The Success Stories is where I will put various business case studies. Each one is from a business where systems thinking related to Start. Somewhere. was vital in correcting a systems, process, or personnel issue. To kick things off, I have started with this summary of a customer service department where...they haven't actually identified all their customers.
Customer service is everywhere. Any organization with customers also has internal customers who require the same sort of attention and consideration. Organizations who pontificate about “great customer service” yet fail their own internal customers may be on borrowed time. They are developing relationships inside where stress, inefficiency, failure, and resentment are building up. Those internal customer failures will escape and you won’t be able to stop it. Whether it is on a site like Glassdoor or through employee attrition, they can be difficult to correct. So why not prevent them altogether?
The first component of Start. Somewhere. is about discovering your “whys”. The purpose of this exercise is to identify all your customers for each level of process. Internal customers ultimately serve your external customer and as such, must receive similar consideration. To this end, I wanted to go through a customer service department solution where customer determination was not adequately addressed.
The situation: Customer service departments for consumer goods commonly receive warranty calls and process returns for repair or service. These professionals collect data about the situation to ensure the product is received, processed, fixed, and repaired to specification. As an external customer facing component of the business, their performance is critical to customer sentiment metrics and consumer perception. If your brand touts this portion of customer interactions as excellent, they had better be excellent. In this case, the department was every bit as great to the customer as you would desire.

Your
Customer
Process
Is the Next
The data the department collected was, unfortunately, not as excellent as it could be. Over the seven to eight years the company existed, the diligently collected returns, failures, corrections, and RMA data consisted of a large spreadsheet with many, many flavors of responses. In aggregate, it would appear they collected what was important. They did acquire accurate information for each return and categorized it all well enough.

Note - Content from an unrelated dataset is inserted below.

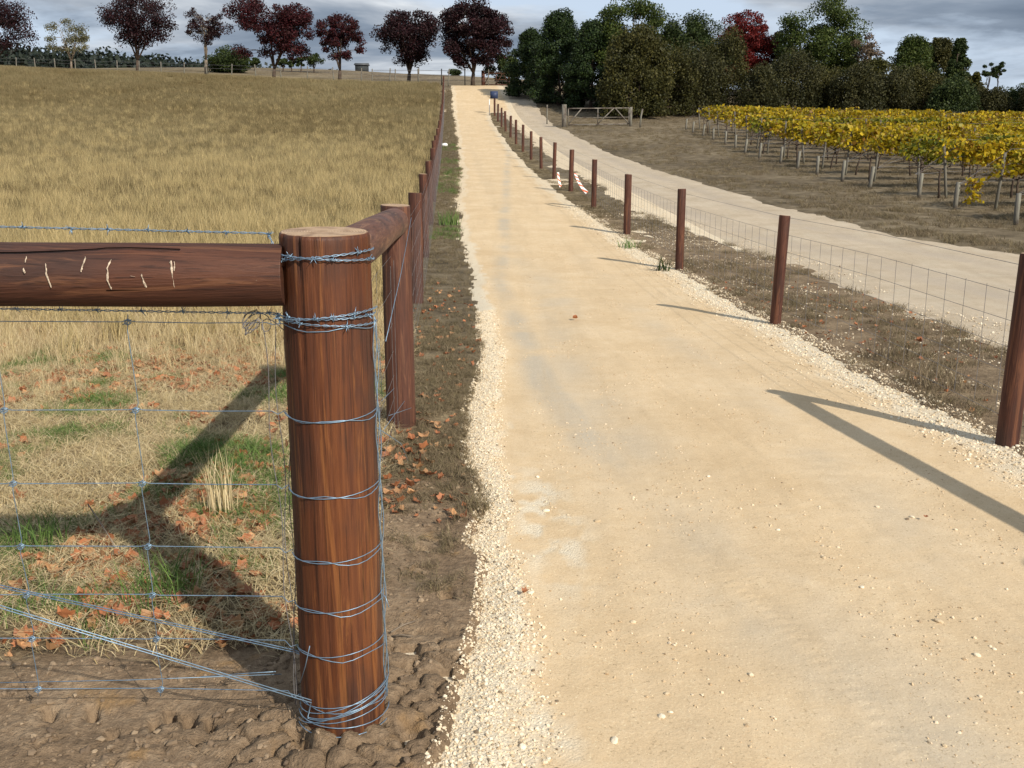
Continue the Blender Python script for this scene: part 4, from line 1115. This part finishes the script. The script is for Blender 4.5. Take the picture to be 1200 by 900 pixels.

The issue with the data was its formatting. Between the five to six agents who worked in the department through the years, each one recorded the same type of problem in a myriad of ways. The result was an essentially useless database of entries. This event was about ten years ago, it is likely possible such a file could be thrown into an AI of some sort and have it data mine this. When the problem needed fixing however, no such tool was economically feasible if it was available.
Before I get into how the situation was improved, we should consider the reason it developed in the first place. The department did not fully understand who all their customers were or their specific needs. They were amazing at ensuring product was repaired and returned promptly. Their inconsistent data collection was creating a failure point for every customer they served.
Who exactly does a customer service department serve though? Obviously the paying customer, but who else and why? Customer service groups in product manufacture have at least three customers. The first is the paying customer (external) who reaches out for warranty or other product support. Their performance in acquiring pertinent contact information to facilitate solving the customer problem is key to maintaining company success. If repair turnaround is a commitment, this becomes even more important to the external customer. Don't make promises you can't or won't keep.
The second customer is the operations department. This group needs to understand the nature of the repair to adequately prepare resources to complete the work in the promised window.
The third customer is the engineering or R&D group. They require the product performance data to properly determine if production specifications are adequate. Hand in hand with operations, this data is critical to identifying if recalls may be needed or if specific process areas are failing to meet standards.
Downstream of these needs are those within specific process families and the need for quality information about each level's performance.
The inconsistent data collection prevented any tracking or charting of the information without significant additional effort. A manufacturer of hard goods who cannot accurately understand product and systems performance from customer feedback is woefully ignorant and on a path to disaster.
Had the organization spent the time to understand all customer levels for product performance data better products could have been developed and existing product lines would have seen common failure corrections sooner.
Defining the customer and market
is considered crucial to starting a business. Too often this doesn't include the internal customers your business will also create. Ignore these at your peril.
Understanding your organizational “whys” is relevant no matter what your company does. You have to understand this inside and out, you (leadership) are responsible for these customers and serving them. Find your why’s and delight your customers.
The solution, well, most of it. Through weeks of sifting and working with the department, we built a structured entry form for customer service. With different paths for different products, failures, and issues. Every response was canned or used simple language (before AI this was important). All these spilled into a single spreadsheet where pivot tables could provide live response metrics. The old data was moderately sorted, but the volume was deemed to be too large to justify the expense to fix it. Though modern tools might not care if you don’t go through and build canned message lines for your form entries, there is value in fully understanding how to simply this type of information. I would advise such exercises should still be completed.
To conclude, you must understand where all your customers live. You need to know what they need and why they need it. You need to serve the next process in the line with as much concern as the customer who sends you a purchase order. Find all your customers!